I continue to be amazed at the number of bizarre things you can arrange to do using the C preprocessor, the switch statement, and a strong stomach. I've previously used the combination to implement
coroutines, of course, and also a
modified version of for which performs its test after the loop body rather than before it.
Chris mentioned to me this morning the fact that you could write this sort of thing:
switch (get_value()) case 1: case 2: case 3: do_stuff();
which has the handy effect of calling get_value() only once and then testing its return value against several possibilities (though they're constrained to be compile-time constant integers). But of course it's hopelessly ugly, so he challenged me to wrap it up in a macro or two. (Not that that stops it being ugly, exactly. But differently ugly. :-)

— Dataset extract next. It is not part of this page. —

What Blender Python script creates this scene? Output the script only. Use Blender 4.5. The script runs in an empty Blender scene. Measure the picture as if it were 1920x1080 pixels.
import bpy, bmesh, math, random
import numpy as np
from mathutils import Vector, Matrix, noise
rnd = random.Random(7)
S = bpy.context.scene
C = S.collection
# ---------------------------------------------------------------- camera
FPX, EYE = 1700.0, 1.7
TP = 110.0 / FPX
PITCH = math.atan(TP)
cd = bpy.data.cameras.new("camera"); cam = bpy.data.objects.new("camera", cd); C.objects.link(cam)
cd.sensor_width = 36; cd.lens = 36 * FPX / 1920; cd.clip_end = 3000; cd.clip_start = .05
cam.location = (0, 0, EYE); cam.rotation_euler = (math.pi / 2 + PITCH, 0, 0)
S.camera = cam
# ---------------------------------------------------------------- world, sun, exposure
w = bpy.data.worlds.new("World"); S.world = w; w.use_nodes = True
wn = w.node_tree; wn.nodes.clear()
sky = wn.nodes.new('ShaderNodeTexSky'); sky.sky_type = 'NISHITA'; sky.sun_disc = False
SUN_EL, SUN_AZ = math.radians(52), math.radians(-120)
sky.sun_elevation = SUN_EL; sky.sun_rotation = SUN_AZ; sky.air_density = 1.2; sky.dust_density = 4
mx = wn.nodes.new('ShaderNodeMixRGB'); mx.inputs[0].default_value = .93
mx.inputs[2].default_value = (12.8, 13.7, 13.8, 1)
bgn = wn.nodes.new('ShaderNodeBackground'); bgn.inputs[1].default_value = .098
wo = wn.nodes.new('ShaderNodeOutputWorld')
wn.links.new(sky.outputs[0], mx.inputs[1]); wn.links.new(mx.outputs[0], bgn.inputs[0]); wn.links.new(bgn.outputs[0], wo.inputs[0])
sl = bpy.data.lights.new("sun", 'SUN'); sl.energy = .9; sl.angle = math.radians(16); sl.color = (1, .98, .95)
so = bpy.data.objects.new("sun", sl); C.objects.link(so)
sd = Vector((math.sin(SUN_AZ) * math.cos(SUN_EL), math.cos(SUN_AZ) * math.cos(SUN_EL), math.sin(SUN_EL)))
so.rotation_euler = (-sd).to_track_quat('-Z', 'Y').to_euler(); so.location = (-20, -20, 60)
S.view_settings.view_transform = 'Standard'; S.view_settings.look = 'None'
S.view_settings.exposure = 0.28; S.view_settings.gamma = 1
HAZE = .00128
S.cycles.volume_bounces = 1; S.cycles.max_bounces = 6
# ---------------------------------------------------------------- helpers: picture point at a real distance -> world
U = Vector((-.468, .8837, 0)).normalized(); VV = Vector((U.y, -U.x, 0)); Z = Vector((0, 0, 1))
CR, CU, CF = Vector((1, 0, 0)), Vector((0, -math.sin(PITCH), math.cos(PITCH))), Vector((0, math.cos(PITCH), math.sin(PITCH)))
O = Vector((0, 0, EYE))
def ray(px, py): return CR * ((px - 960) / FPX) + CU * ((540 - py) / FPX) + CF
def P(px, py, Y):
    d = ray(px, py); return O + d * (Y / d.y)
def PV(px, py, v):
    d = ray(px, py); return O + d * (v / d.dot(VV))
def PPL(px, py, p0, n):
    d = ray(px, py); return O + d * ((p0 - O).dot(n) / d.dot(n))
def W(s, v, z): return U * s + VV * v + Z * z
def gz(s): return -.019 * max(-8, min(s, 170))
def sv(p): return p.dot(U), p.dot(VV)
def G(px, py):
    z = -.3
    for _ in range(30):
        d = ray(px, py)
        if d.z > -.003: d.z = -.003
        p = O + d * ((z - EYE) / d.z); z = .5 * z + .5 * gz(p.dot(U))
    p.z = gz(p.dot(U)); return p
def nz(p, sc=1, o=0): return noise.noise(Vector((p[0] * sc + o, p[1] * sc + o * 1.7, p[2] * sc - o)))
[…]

The obvious solution seemed to me to be this:
#define IF_IN_LIST(expr,list) switch (expr) case list:
#define OR : case
which then lets you write compound statements that only look slightly un-C-ish:
IF_IN_LIST(get_value(), 1 OR 2 OR 3)
do_stuff();
But then I realised that if you dangle a few more oddities off the switch statement, you can do better. If you do it like this:
#define IF_IN_LIST(expr,list) switch (expr) default: if (0) case list:
#define OR : case
then your uses of the macro can now include an optional else clause!
IF_IN_LIST(get_value(), 1 OR 2 OR 3)
do_stuff();
else
do_other_stuff();
(And naturally both versions work with either bare statements or braced blocks.)